La Toscana e in particolare Firenze acquistano una posizione di primo piano nel corso del secondo Settecento nella geografia di spostamenti e soggiorni degli stranieri, artisti e non, in viaggio in Italia. La durata sempre più estesa del soggiorno fiorentino degli architetti pensionnaires dell’Accademia di Francia tra gli anni Ottanta e Novanta del Settecento testimonia la rapida progressione dell’interesse per questa città e la sua regione ancor prima dell’annessione all’Impero napoleonico. Nel 1780 François Jacques Delannoy dedicò cinque giorni e mezzo alla visita di Firenze, nel 1786 Antoine Laurent Thomas Vaudoyer soggiornò nella capitale toscana per nove giorni, e nel 1791 Charles Percier vi trascorse circa un mese[1].

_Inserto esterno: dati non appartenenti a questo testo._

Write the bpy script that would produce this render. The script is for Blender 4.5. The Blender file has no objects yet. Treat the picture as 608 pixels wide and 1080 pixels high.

Attraverso la dominante dell’architettura domestica, la Toscana si impose alle soglie dell’Ottocento agli occhi degli architetti francesi, interessati allo studio degli edifici di età moderna in Italia. Fu senz’altro sul modello del corpus grafico che illustrava palazzi e case presentati nel recueil di Grandjean de Montigny e Famin sull’architettura toscana (1806-1815), a sua volta ispirato dalle pubblicazioni su Roma di Charles Percier e Pierre François Léonard Fontaine, che altri architetti in viaggio nella penisola quali Martin Pierre Gauthier, applicarono in seguito il medesimo approccio ad altre città italiane, nel caso specifico Genova[2].1. Martin Pierre Gauthier, Les plus beaux édifices de Gênes, Paris 1832. Frontespizio

Il carteggio del direttore dell’Accademia di Francia, Joseph Benoît Suvée, attesta con precisione la presenza di Grandjean in Toscana, insieme a Famin, alla fine dell’estate 1804, mentre i due si spostavano tra Siena e Firenze[3]. Il diario del viaggio in Italia di un altro architetto, Hubert Rohault de Fleury, anch’egli a Firenze dal 18 gennaio al 23 febbraio 1804, conferma e anticipa la presenza di Grandjean a Firenze[4]. Una lettera senza data di Grandjean a Suvée, fornisce in effetti una testimonianza precoce della sua scoperta della Toscana, e di Firenze in particolare[5]. «Florence – scriveva Grandjean – nous offre beaucoup d’études et des choses vraiment belles et tout à la fois nouvelles». Segnalando «la route par Pérouse», ritenuta «extrêmement intéressante»[6], Grandjean entrava nel dettaglio dell’itinerario di viaggio e sottolineava come «toutes les villes que l’on rencontre ne cèdent en rien à la beauté du paysage»[7]. Annunciando al direttore che «notre portefeuille s’augmente tous les jours», egli si mostrava fiducioso a proposito del fatto che «les autres villes de la Toscane nous offriront encore de nouvelles études»[8]. Il suo resoconto getta luce sulla singolarità, all’epoca, del soggiorno toscano rispetto ai limiti imposti dal regolamento ufficiale al quale i pensionnaires dell’Accademia di Francia dovevano attenersi: «malheureusement – scriveva ancora Grandjean – le gouvernement encourage peu ces sortes de voyages, ce qui fait que l’on s’en va de Rome sans avoir pu étudier les chefs-d’œuvre que possèdent toutes ces belles villes»[9].